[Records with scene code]
-- BEGIN --

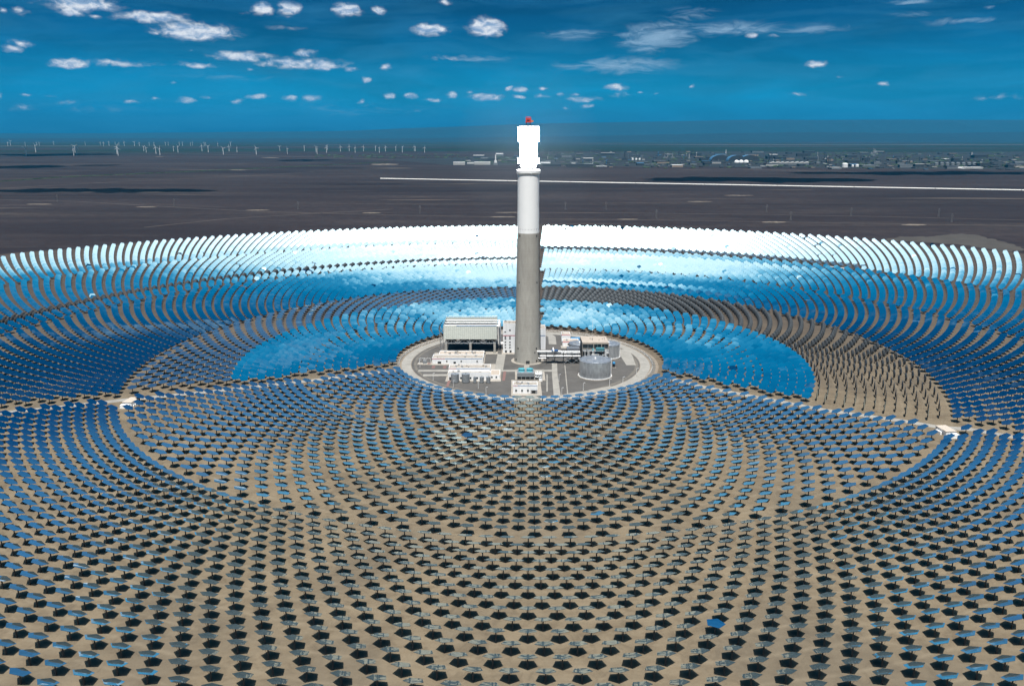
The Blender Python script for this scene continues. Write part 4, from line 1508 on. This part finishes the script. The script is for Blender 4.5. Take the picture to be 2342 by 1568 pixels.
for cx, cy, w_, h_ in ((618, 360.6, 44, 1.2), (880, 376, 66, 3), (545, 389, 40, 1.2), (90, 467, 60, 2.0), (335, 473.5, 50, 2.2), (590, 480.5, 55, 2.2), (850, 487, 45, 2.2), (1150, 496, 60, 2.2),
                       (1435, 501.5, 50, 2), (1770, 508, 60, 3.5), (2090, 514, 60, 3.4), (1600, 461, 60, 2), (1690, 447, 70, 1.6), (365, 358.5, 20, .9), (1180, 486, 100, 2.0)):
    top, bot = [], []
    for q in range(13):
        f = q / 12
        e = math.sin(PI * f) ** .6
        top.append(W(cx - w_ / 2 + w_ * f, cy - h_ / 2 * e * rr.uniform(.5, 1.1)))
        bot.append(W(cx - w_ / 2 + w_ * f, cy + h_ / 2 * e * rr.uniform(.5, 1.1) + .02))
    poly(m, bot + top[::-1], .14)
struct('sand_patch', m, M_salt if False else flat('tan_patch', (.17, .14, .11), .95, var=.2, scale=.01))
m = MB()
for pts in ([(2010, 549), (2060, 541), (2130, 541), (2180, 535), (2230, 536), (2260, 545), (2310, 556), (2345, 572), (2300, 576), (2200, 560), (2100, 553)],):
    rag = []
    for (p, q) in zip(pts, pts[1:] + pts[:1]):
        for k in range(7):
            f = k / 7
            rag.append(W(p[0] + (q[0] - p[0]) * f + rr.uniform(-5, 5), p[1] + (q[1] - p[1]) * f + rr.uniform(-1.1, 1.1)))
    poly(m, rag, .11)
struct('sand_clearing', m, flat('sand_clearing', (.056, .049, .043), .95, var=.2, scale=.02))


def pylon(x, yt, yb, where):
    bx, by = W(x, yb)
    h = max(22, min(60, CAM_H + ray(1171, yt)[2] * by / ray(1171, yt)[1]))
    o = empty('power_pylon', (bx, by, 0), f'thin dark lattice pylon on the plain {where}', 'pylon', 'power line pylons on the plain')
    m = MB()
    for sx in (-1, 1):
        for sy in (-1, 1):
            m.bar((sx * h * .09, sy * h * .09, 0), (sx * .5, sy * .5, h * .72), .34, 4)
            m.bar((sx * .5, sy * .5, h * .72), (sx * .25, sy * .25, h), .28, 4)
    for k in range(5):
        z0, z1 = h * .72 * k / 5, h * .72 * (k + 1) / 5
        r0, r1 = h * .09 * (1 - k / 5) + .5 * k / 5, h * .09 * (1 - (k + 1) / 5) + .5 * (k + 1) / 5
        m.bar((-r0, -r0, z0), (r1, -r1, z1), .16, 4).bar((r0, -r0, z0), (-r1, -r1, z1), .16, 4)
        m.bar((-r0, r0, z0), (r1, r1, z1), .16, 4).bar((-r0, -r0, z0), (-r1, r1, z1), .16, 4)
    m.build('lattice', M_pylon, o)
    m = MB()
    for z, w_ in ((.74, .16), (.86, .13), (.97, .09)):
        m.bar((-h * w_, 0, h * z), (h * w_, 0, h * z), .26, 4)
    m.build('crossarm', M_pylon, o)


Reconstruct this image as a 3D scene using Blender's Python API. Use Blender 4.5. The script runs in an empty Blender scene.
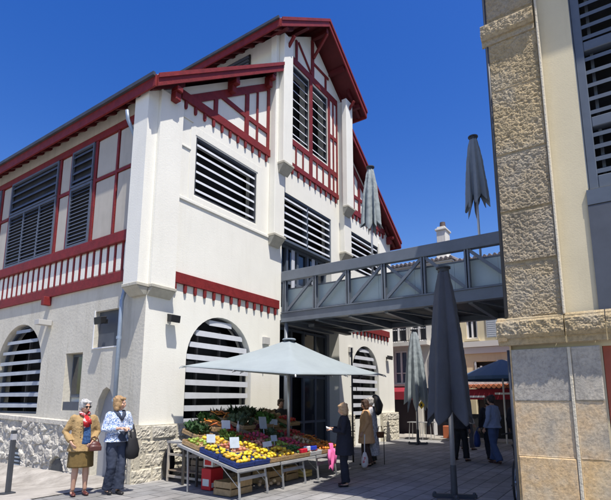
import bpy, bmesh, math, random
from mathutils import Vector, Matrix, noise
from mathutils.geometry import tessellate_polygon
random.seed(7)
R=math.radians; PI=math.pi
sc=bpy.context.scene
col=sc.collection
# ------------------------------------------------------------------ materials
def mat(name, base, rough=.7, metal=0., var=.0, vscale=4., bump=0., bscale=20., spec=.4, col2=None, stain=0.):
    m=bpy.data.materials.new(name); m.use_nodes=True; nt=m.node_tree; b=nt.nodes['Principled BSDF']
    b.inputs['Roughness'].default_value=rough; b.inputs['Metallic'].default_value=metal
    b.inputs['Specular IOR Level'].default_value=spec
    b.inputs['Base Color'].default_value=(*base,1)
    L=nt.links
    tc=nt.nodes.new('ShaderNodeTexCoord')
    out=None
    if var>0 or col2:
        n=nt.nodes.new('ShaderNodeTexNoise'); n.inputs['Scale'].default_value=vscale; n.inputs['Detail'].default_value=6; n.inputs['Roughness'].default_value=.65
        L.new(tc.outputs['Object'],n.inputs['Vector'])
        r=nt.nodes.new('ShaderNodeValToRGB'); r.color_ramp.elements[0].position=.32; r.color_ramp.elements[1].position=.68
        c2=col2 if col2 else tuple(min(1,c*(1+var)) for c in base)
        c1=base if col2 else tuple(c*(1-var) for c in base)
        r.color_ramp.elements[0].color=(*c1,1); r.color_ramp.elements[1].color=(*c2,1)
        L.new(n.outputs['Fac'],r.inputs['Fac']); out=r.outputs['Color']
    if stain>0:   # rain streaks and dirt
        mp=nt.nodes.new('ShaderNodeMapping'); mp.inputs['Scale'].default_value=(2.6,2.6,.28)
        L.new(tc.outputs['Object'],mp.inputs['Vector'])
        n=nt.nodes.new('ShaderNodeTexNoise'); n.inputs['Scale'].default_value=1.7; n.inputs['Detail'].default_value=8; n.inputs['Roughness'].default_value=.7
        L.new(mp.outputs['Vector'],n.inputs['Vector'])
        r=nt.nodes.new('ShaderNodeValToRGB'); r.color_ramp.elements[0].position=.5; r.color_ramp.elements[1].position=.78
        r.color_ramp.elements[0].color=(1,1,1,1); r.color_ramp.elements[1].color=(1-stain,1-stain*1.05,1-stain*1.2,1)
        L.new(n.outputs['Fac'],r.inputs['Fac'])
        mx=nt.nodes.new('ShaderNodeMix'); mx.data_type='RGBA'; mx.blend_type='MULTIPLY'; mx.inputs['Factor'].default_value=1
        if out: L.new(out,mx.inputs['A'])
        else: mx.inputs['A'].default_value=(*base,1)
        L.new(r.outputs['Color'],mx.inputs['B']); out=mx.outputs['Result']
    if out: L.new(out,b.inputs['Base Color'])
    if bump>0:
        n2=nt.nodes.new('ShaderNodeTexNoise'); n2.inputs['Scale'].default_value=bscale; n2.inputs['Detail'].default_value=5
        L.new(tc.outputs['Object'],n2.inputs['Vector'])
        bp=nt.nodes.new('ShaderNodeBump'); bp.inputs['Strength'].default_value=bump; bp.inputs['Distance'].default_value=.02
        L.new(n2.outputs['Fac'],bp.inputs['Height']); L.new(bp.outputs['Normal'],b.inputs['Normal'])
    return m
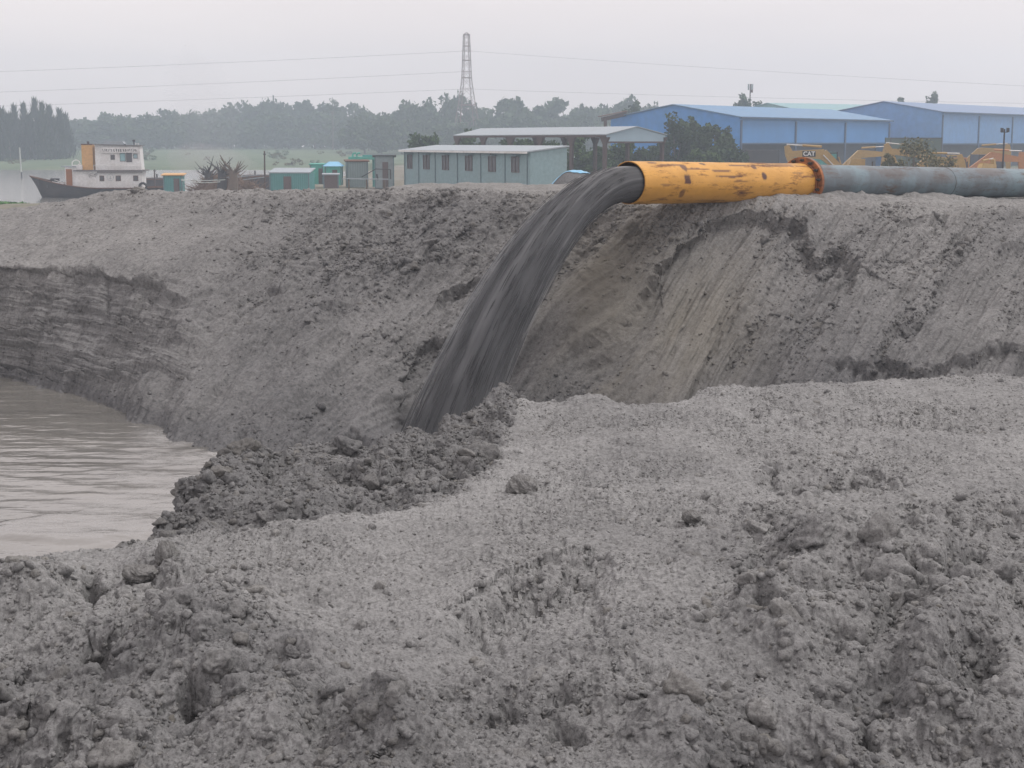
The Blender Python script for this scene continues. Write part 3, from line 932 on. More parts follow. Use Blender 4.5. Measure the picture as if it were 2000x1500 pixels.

-- END --

**GIVEN INSTRUCTION:**
Repeat the material above verbatim, with no pictures in the output.

**OUTPUT FOR THIS TASK:**
The Blender Python script for this scene continues. Write part 4, from line 1508 on. This part finishes the script. The script is for Blender 4.5. Take the picture to be 2342 by 1568 pixels.
for cx, cy, w_, h_ in ((618, 360.6, 44, 1.2), (880, 376, 66, 3), (545, 389, 40, 1.2), (90, 467, 60, 2.0), (335, 473.5, 50, 2.2), (590, 480.5, 55, 2.2), (850, 487, 45, 2.2), (1150, 496, 60, 2.2),
                       (1435, 501.5, 50, 2), (1770, 508, 60, 3.5), (2090, 514, 60, 3.4), (1600, 461, 60, 2), (1690, 447, 70, 1.6), (365, 358.5, 20, .9), (1180, 486, 100, 2.0)):
    top, bot = [], []
    for q in range(13):
        f = q / 12
        e = math.sin(PI * f) ** .6
        top.append(W(cx - w_ / 2 + w_ * f, cy - h_ / 2 * e * rr.uniform(.5, 1.1)))
        bot.append(W(cx - w_ / 2 + w_ * f, cy + h_ / 2 * e * rr.uniform(.5, 1.1) + .02))
    poly(m, bot + top[::-1], .14)
struct('sand_patch', m, M_salt if False else flat('tan_patch', (.17, .14, .11), .95, var=.2, scale=.01))
m = MB()
for pts in ([(2010, 549), (2060, 541), (2130, 541), (2180, 535), (2230, 536), (2260, 545), (2310, 556), (2345, 572), (2300, 576), (2200, 560), (2100, 553)],):
    rag = []
    for (p, q) in zip(pts, pts[1:] + pts[:1]):
        for k in range(7):
            f = k / 7
            rag.append(W(p[0] + (q[0] - p[0]) * f + rr.uniform(-5, 5), p[1] + (q[1] - p[1]) * f + rr.uniform(-1.1, 1.1)))
    poly(m, rag, .11)
struct('sand_clearing', m, flat('sand_clearing', (.056, .049, .043), .95, var=.2, scale=.02))


def pylon(x, yt, yb, where):
    bx, by = W(x, yb)
    h = max(22, min(60, CAM_H + ray(1171, yt)[2] * by / ray(1171, yt)[1]))
    o = empty('power_pylon', (bx, by, 0), f'thin dark lattice pylon on the plain {where}', 'pylon', 'power line pylons on the plain')
    m = MB()
    for sx in (-1, 1):
        for sy in (-1, 1):
            m.bar((sx * h * .09, sy * h * .09, 0), (sx * .5, sy * .5, h * .72), .34, 4)
            m.bar((sx * .5, sy * .5, h * .72), (sx * .25, sy * .25, h), .28, 4)
    for k in range(5):
        z0, z1 = h * .72 * k / 5, h * .72 * (k + 1) / 5
        r0, r1 = h * .09 * (1 - k / 5) + .5 * k / 5, h * .09 * (1 - (k + 1) / 5) + .5 * (k + 1) / 5
        m.bar((-r0, -r0, z0), (r1, -r1, z1), .16, 4).bar((r0, -r0, z0), (-r1, -r1, z1), .16, 4)
        m.bar((-r0, r0, z0), (r1, r1, z1), .16, 4).bar((-r0, -r0, z0), (-r1, r1, z1), .16, 4)
    m.build('lattice', M_pylon, o)
    m = MB()
    for z, w_ in ((.74, .16), (.86, .13), (.97, .09)):
        m.bar((-h * w_, 0, h * z), (h * w_, 0, h * z), .26, 4)
    m.build('crossarm', M_pylon, o)


Reconstruct this image as a 3D scene using Blender's Python API. Use Blender 4.5. The script runs in an empty Blender scene.
import bpy, bmesh, math, random
from mathutils import Vector, Matrix, noise
from mathutils.geometry import tessellate_polygon
random.seed(7)
R=math.radians; PI=math.pi
sc=bpy.context.scene
col=sc.collection
# ------------------------------------------------------------------ materials
def mat(name, base, rough=.7, metal=0., var=.0, vscale=4., bump=0., bscale=20., spec=.4, col2=None, stain=0.):
    m=bpy.data.materials.new(name); m.use_nodes=True; nt=m.node_tree; b=nt.nodes['Principled BSDF']
    b.inputs['Roughness'].default_value=rough; b.inputs['Metallic'].default_value=metal
    b.inputs['Specular IOR Level'].default_value=spec
    b.inputs['Base Color'].default_value=(*base,1)
    L=nt.links
    tc=nt.nodes.new('ShaderNodeTexCoord')
    out=None
    if var>0 or col2:
        n=nt.nodes.new('ShaderNodeTexNoise'); n.inputs['Scale'].default_value=vscale; n.inputs['Detail'].default_value=6; n.inputs['Roughness'].default_value=.65
        L.new(tc.outputs['Object'],n.inputs['Vector'])
        r=nt.nodes.new('ShaderNodeValToRGB'); r.color_ramp.elements[0].position=.32; r.color_ramp.elements[1].position=.68
        c2=col2 if col2 else tuple(min(1,c*(1+var)) for c in base)
        c1=base if col2 else tuple(c*(1-var) for c in base)
        r.color_ramp.elements[0].color=(*c1,1); r.color_ramp.elements[1].color=(*c2,1)
        L.new(n.outputs['Fac'],r.inputs['Fac']); out=r.outputs['Color']
    if stain>0:   # rain streaks and dirt
        mp=nt.nodes.new('ShaderNodeMapping'); mp.inputs['Scale'].default_value=(2.6,2.6,.28)
        L.new(tc.outputs['Object'],mp.inputs['Vector'])
        n=nt.nodes.new('ShaderNodeTexNoise'); n.inputs['Scale'].default_value=1.7; n.inputs['Detail'].default_value=8; n.inputs['Roughness'].default_value=.7
        L.new(mp.outputs['Vector'],n.inputs['Vector'])
        r=nt.nodes.new('ShaderNodeValToRGB'); r.color_ramp.elements[0].position=.5; r.color_ramp.elements[1].position=.78
        r.color_ramp.elements[0].color=(1,1,1,1); r.color_ramp.elements[1].color=(1-stain,1-stain*1.05,1-stain*1.2,1)
        L.new(n.outputs['Fac'],r.inputs['Fac'])
        mx=nt.nodes.new('ShaderNodeMix'); mx.data_type='RGBA'; mx.blend_type='MULTIPLY'; mx.inputs['Factor'].default_value=1
        if out: L.new(out,mx.inputs['A'])
        else: mx.inputs['A'].default_value=(*base,1)
        L.new(r.outputs['Color'],mx.inputs['B']); out=mx.outputs['Result']
    if out: L.new(out,b.inputs['Base Color'])
    if bump>0:
        n2=nt.nodes.new('ShaderNodeTexNoise'); n2.inputs['Scale'].default_value=bscale; n2.inputs['Detail'].default_value=5
        L.new(tc.outputs['Object'],n2.inputs['Vector'])
        bp=nt.nodes.new('ShaderNodeBump'); bp.inputs['Strength'].default_value=bump; bp.inputs['Distance'].default_value=.02
        L.new(n2.outputs['Fac'],bp.inputs['Height']); L.new(bp.outputs['Normal'],b.inputs['Normal'])
    return m
The Blender Python script for this scene continues. Write part 3, from line 932 on. More parts follow. Use Blender 4.5. Measure the picture as if it were 2000x1500 pixels.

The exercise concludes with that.